As far as the Wacko Bird contingent has moved the needle on American politics the past three years, and particularly the past six months, they have yet to win a vote that truly matters. Usually, as Paul said, they are on the losing side of 70-30 battles. Already, House Speaker John Boehner (R-Ohio) and Majority Leader Eric Cantor (R-Virginia) have announced their support for the Syria authorization, leaving House Republican opposition up to a ragbag group of upstarts led by Amash.

Amash, frequently touted as the House's successor to Ron Paul, has been poking his thumb in Boehner's eye ever since last November's election, for which he has been repeatedly slapped down. For now he is ringleading mostly from afar, holding a series of town halls in Michigan on Syria and lobbing the occasional social-media taunt in Boehner's general direction about the persistent unpopularity of a Syrian war.

It is in that latter phenomenon, and not in any kind demonstrated skill at arm-twisting, that Rand Paul and Justin Amash will ultimately win or lose this momentous struggle. Leadership is bound to lead (or do the Washington facsimile thereof, which is to bury the partisan hatchet and support the president's war), but backbenchers have to face disgruntled electorates not just in November 2014 but in possible primary fights before. Will the same limited-government, primary-exploiting activists who brought the Liberty Movement into existence be willing to punish Republican congressmen for favoring unpopular wars? So far there's no hint of any such thing.
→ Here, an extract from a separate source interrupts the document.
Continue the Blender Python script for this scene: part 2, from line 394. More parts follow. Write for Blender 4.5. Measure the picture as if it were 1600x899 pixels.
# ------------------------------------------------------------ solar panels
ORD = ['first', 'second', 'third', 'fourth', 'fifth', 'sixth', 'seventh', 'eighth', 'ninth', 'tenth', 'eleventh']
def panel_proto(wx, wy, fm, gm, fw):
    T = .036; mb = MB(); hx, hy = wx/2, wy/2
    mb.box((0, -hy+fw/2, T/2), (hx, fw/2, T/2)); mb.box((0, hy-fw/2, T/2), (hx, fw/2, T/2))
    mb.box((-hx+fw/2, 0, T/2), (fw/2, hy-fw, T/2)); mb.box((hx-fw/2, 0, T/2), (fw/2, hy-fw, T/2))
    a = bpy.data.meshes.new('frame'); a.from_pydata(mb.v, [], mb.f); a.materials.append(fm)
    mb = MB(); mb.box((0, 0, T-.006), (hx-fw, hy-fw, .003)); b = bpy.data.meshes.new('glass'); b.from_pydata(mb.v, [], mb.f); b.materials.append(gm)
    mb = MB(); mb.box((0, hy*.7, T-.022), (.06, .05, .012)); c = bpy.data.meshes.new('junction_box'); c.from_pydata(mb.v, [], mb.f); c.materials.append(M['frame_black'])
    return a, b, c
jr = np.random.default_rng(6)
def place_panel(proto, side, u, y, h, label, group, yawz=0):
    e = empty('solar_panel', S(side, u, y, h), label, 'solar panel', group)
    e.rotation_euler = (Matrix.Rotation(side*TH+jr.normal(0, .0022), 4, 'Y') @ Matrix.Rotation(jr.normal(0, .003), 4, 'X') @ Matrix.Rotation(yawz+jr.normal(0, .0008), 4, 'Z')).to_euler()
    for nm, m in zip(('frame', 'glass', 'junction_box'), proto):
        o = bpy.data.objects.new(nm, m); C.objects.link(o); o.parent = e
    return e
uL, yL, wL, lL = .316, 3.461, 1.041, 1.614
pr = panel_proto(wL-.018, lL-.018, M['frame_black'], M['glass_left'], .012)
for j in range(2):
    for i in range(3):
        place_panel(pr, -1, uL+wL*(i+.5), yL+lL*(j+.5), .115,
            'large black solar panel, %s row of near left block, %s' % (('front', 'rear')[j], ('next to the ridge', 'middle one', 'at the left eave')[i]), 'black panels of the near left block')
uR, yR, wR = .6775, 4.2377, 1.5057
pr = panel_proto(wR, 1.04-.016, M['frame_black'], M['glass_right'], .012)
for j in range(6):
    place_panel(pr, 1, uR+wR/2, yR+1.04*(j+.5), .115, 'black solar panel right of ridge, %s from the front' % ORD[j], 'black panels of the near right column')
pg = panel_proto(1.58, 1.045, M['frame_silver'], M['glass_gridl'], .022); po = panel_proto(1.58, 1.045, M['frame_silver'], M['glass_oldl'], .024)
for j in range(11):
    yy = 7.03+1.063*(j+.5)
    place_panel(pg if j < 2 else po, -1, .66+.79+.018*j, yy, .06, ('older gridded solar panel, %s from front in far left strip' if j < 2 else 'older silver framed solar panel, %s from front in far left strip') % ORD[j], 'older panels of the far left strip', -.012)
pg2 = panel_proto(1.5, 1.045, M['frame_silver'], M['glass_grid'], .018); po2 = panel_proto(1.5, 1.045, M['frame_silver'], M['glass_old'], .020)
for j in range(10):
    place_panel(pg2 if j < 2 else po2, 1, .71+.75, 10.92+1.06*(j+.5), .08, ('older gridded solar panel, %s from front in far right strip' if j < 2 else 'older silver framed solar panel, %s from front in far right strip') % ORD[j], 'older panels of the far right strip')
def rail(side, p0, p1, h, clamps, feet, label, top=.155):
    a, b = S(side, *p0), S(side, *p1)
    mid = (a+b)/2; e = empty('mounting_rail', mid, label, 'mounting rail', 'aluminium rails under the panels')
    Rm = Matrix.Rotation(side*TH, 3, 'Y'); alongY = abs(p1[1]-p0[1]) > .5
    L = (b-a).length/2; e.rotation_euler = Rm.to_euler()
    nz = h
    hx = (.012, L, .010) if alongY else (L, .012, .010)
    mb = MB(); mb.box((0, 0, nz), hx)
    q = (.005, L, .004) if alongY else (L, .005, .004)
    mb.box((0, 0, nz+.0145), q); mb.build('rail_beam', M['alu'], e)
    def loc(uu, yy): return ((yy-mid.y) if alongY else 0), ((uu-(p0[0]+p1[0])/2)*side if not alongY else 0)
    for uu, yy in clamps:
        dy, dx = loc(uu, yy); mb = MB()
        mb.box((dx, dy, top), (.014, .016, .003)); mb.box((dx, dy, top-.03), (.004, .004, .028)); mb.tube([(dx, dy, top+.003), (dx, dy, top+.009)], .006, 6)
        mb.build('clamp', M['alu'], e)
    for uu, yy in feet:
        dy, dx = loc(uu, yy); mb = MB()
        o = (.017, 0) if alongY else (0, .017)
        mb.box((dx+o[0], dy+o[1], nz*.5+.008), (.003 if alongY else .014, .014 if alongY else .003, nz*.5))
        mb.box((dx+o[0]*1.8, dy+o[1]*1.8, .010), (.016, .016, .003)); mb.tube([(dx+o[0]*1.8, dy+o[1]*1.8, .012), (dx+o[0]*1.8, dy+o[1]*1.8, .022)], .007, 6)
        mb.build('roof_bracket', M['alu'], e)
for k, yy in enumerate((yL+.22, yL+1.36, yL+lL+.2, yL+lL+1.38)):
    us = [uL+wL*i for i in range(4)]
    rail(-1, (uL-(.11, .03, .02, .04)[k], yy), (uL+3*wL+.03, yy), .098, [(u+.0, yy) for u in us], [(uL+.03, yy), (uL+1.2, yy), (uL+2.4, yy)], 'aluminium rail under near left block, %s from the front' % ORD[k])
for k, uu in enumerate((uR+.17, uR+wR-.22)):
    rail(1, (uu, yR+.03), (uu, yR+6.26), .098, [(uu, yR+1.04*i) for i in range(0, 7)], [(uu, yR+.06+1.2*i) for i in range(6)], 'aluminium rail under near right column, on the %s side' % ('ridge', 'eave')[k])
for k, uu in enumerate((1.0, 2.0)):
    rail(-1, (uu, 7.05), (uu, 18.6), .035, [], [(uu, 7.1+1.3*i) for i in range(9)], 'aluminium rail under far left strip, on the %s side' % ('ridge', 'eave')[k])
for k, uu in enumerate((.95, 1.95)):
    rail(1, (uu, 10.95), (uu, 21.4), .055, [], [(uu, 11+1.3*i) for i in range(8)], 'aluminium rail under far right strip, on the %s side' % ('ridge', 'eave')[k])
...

As in the TARP vote, that leaves a disorganized group of people's representatives in the uncomfortable position of opposing the establishment while better representing Americans' views. Surely, if they vote no, they will be called "nihilists" and "appeasers" and much worse. Sen. Paul, for one, is confident that public support will protect the anti-interventionists' political fortunes.

"We have 50,000 soldiers at Fort Campbell," he says. "If you were allowed to do a poll of them, and ask 'How many of you guys are ready for your next tour in Syria?' It would be zero."